What is required - Begin with the line containing "Write the bpy" and end with the line containing "in room coordinates". Give those lines again exactly, leaving out the images.

Information shown -

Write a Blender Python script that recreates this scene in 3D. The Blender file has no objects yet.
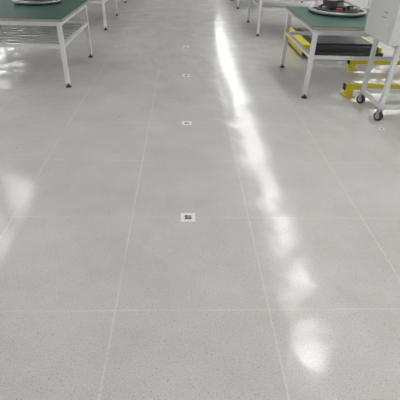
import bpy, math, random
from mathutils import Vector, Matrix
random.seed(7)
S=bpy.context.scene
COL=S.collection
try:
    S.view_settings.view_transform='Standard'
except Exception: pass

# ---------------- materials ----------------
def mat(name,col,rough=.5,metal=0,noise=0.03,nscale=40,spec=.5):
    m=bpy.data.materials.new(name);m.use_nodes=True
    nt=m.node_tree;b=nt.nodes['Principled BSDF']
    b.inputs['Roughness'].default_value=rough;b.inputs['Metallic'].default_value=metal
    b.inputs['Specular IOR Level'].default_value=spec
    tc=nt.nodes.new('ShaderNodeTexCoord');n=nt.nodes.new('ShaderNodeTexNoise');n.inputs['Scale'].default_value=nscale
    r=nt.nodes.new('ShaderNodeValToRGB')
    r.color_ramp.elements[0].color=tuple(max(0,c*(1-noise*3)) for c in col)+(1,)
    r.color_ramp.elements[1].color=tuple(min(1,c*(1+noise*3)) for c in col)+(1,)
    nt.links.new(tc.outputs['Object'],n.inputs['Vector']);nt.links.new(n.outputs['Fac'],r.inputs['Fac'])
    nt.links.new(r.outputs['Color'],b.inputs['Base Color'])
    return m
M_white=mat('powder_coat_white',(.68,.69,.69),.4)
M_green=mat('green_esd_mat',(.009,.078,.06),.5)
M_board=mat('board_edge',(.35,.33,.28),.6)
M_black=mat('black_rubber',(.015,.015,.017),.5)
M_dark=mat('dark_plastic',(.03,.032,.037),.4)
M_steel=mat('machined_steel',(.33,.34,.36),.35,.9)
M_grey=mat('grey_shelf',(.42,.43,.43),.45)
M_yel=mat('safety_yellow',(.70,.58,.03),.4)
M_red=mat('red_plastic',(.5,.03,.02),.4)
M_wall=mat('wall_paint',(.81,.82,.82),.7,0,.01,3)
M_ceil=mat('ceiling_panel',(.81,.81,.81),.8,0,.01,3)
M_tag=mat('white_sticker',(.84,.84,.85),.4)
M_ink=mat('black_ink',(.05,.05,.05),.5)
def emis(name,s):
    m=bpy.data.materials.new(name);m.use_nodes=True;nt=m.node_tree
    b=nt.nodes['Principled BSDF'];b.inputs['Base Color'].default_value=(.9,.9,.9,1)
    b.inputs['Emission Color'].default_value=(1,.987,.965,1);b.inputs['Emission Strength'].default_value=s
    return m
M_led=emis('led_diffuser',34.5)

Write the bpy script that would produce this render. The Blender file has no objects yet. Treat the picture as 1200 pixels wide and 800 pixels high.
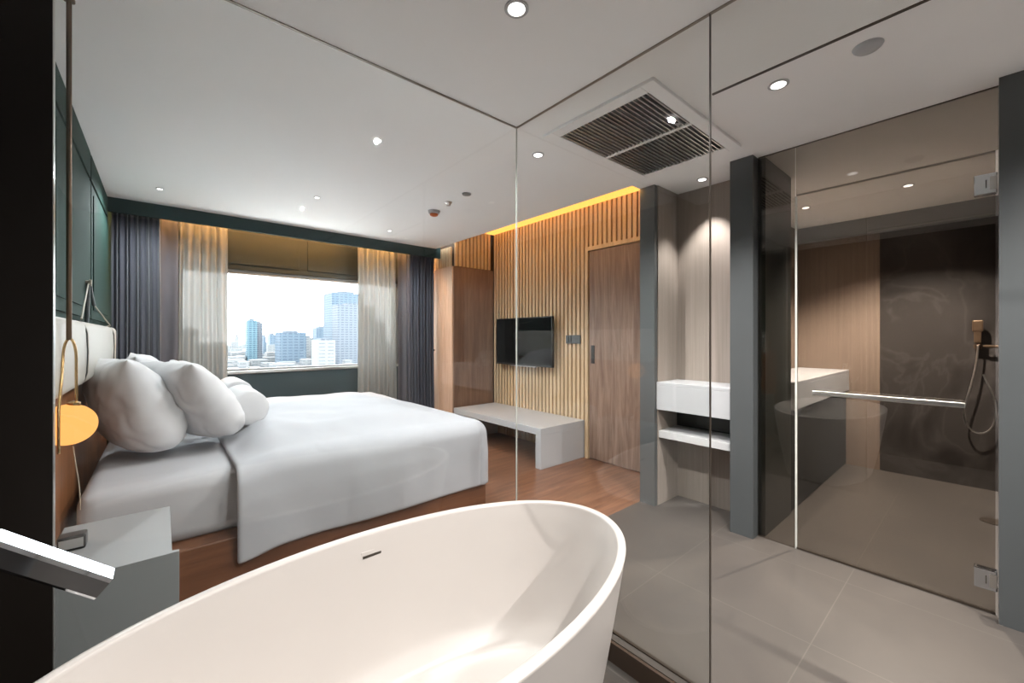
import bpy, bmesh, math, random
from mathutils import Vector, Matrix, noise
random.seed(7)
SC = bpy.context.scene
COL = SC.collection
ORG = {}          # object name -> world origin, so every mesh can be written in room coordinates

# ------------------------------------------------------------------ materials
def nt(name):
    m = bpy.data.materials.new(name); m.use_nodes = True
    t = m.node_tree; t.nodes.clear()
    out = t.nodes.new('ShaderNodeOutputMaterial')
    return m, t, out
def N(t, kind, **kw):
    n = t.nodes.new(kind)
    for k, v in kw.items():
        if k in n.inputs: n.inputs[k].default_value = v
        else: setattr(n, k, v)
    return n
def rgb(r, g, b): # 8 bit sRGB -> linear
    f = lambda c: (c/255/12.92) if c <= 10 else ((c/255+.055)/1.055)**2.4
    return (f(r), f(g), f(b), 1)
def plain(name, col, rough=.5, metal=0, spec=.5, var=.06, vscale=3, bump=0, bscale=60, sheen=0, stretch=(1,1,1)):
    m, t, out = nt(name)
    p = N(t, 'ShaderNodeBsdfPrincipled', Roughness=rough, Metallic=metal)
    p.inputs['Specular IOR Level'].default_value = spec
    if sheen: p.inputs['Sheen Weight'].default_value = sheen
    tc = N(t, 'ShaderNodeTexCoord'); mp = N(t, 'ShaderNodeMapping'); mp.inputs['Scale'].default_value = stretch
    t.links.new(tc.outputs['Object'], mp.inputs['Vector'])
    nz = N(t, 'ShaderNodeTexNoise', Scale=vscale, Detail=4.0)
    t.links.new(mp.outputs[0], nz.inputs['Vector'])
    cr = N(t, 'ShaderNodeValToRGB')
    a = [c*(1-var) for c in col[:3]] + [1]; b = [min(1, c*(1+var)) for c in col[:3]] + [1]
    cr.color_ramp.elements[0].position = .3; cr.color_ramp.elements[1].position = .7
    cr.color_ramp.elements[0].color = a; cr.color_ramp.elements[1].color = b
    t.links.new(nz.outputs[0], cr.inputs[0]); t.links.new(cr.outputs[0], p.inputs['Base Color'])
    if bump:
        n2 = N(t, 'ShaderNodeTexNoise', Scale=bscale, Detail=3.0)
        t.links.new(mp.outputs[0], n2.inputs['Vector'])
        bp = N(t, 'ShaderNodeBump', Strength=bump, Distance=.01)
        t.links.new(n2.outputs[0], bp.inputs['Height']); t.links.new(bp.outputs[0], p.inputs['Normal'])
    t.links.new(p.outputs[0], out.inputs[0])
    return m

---

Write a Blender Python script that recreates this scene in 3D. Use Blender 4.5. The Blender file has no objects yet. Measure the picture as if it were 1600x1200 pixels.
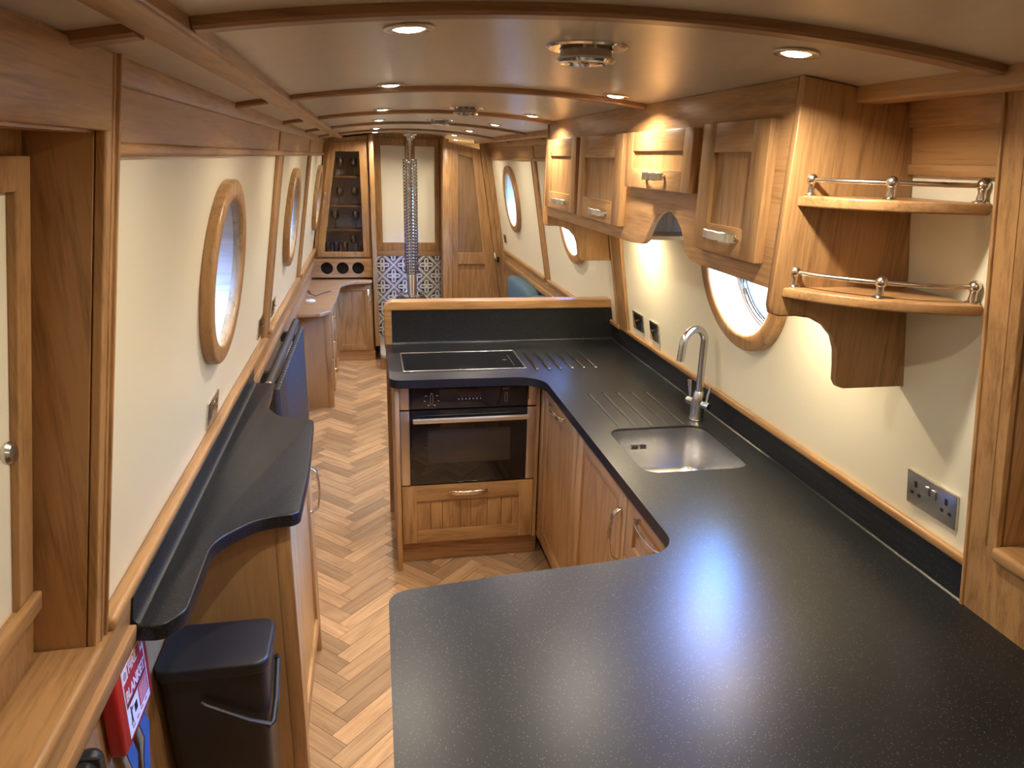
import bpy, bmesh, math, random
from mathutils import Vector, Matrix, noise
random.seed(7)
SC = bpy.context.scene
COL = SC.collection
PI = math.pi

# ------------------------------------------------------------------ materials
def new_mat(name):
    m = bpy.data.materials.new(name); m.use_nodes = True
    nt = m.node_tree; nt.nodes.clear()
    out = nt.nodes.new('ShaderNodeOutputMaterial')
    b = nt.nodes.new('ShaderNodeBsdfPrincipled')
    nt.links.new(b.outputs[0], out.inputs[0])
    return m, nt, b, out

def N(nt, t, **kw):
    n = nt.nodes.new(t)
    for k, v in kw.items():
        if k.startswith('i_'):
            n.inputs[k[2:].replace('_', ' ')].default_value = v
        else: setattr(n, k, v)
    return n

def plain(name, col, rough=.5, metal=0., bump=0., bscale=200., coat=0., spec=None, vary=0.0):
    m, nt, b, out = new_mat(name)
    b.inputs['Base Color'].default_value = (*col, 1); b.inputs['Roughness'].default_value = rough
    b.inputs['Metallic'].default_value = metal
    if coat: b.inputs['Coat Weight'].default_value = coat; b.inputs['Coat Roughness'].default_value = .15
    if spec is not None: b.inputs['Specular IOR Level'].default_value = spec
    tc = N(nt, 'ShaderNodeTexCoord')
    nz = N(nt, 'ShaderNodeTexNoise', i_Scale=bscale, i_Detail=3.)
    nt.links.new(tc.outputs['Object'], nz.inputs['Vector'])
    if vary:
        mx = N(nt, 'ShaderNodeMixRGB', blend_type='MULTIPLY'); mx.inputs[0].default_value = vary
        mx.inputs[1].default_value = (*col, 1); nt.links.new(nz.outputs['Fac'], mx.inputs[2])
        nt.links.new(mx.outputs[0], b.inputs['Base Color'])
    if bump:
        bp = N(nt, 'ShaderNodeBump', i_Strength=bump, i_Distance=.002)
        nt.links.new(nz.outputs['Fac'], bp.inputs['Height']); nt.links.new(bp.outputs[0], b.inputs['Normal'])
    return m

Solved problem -
Write the bpy script that would produce this render. The Blender file has no objects yet. Treat the picture as 1200 pixels wide and 800 pixels high.
import bpy, bmesh, math, random
from mathutils import Vector, Matrix, noise
random.seed(7)
SC = bpy.context.scene
COL = SC.collection
ORG = {}          # object name -> world origin, so every mesh can be written in room coordinates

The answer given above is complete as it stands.